Rising capital goods imports signal strengthening economy

A surge in imports of capital goods during the second quarter of this year is a signal that private investment is on the upswing and will help accelerate the already strengthening economic recovery, the Ministry of Finance said last week, as policymakers assured that the rising baht, the Thai currency, would not negatively affect exports in a significant way.

“Most of imported capital good items in the second quarter were machinery and wares to produce for export,” said Krisada Chinavicharana, director-general of the Fiscal Policy Office (FPO) at the Ministry of Finance.

Imported capital goods rose by 11.6 percent year-on-year during April through June, a strong increase compared to the rate recorded in the first quarter of 3.4 percent. Although imports have been rising, exports have also recorded impressive gains during the past four months, giving Thailand a trade surplus.

Exports are the engine that drives the Thai economy, with private investment and consumption also playing important roles. Imports of goods and raw materials used for manufacturing are a sign of a healthy economy, as opposed to imports that mainly feed consumption. Rising imports of capital goods for manufacturing is a clear signal that Thailand-based businesses are more confident in the country’s economic prospects in the near to medium future.

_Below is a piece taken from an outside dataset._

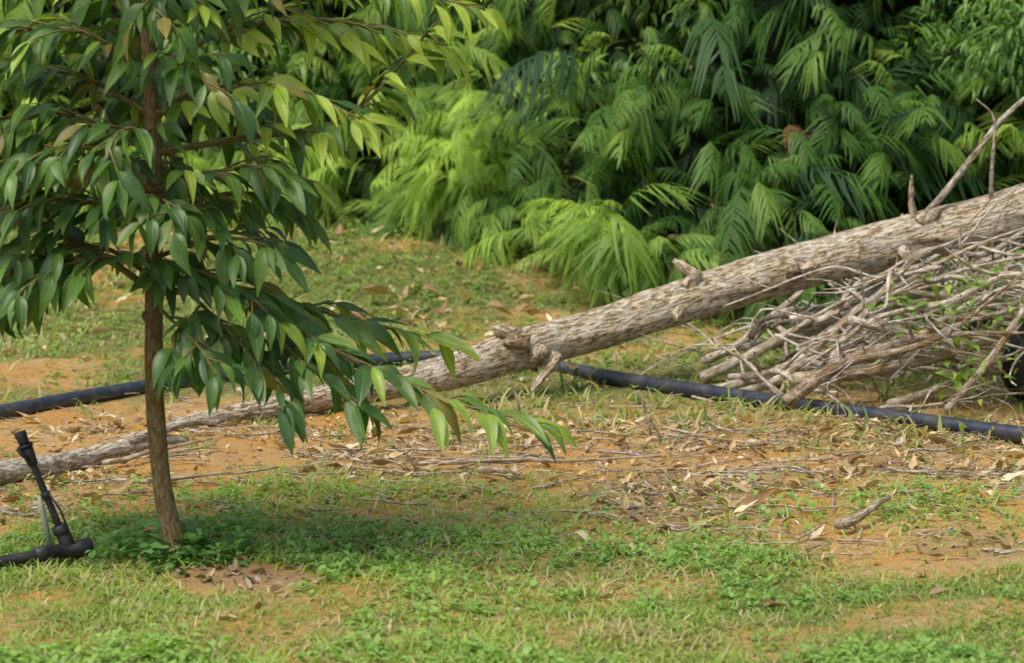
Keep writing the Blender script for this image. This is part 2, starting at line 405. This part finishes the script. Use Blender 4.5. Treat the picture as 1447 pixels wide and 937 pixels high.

Sorapol Tulayasatien, director of the FPO’s Bureau of Macroeconomic Policy, said a double-digit percentage growth in imported capital goods is an important and welcome indicator for Thailand’s economy. It is a positive statistic that the ministry has been waiting to see for a while, as imports of capital goods serve as an indicator of private investment. Imports of capital goods fell in 2014 and 2015.

The government has been trying to stimulate and rebalance the economy through measures designed to jump-start private investment. Among them are its massive infrastructure upgrade and the development of the Eastern Economic Corridor advanced development zone.

According to the FPO, most of the imported capital goods in the second quarter were machinery and equipment to produce goods for export. May registered the largest increase in imported capital goods with a 15.8 percent rise. June saw an 8.8 percent increase, April 8.5 percent and March 9.7 percent.

Meanwhile, the secretary general of the National Economic and Social Development Board (NESDB), the country’s planning agency, said the rising value of the baht compared to other currencies would have a minimal impact on export growth. Economies that are Thailand’s major markets have been performing well and so their demand for Thai goods will remain relatively steady.

Businesses and exporters have been voicing concerns about the strengthening baht and the Bank of Thailand said it is monitoring the situation.

Since the beginning of this year, almost all Asian currencies have gained 5 to 6 percent following the weakening of the United States dollar, The Nation newspaper reported. The baht has been among the strongest gainers, however, prompting concerns about competitiveness.